Oil rates dip more than 1 percent amid American recession worries


(MENAFN) Oil prices experienced a decline on Monday, extending losses as worries over a potential United States recession overshadowed concerns about supply disruptions in the Middle East. Brent crude, which serves as the global benchmark for oil, fell by 1.81 percent to USD75.42 per barrel as of 1:55 PM UAE time. Similarly, West Texas Intermediate (WTI), a key indicator for United States crude oil, dropped 2 percent to USD72.05 per barrel.

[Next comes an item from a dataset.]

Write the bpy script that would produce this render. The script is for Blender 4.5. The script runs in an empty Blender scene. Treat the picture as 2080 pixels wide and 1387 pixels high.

This decline follows a significant drop in oil prices last Friday, when Brent settled 3.4 percent lower at USD76.81 per barrel, and WTI closed down 3.66 percent at USD73.52 per barrel. The slump in oil prices is part of a broader trend, with global stock markets also falling amid increasing fears of an economic downturn in the United States.

The US Labor Department's latest report has intensified these concerns. The report revealed that the United States economy added only 114,000 jobs in the previous month, a decrease from 179,000 in June and well below the anticipated 185,000. Additionally, the unemployment rate rose unexpectedly to 4.3 percent, the highest level since October 2021.

Despite these fears, some analysts suggest that the concerns about a recession may be exaggerated. They point to strong domestic oil demand in the United States as a counterbalance. Giovanni Staunovo, a strategist at UBS, noted that "oil, like other asset classes, is not immune to market shifts where investors seek safe haven assets." He explained that the recent sell-off in oil markets was exacerbated by investors who initially bought oil as a hedge against geopolitical tensions but then sold off their positions in response to negative momentum.

As market participants adjust their strategies in response to evolving economic signals, the oil market remains volatile, reflecting broader uncertainties in the global economy.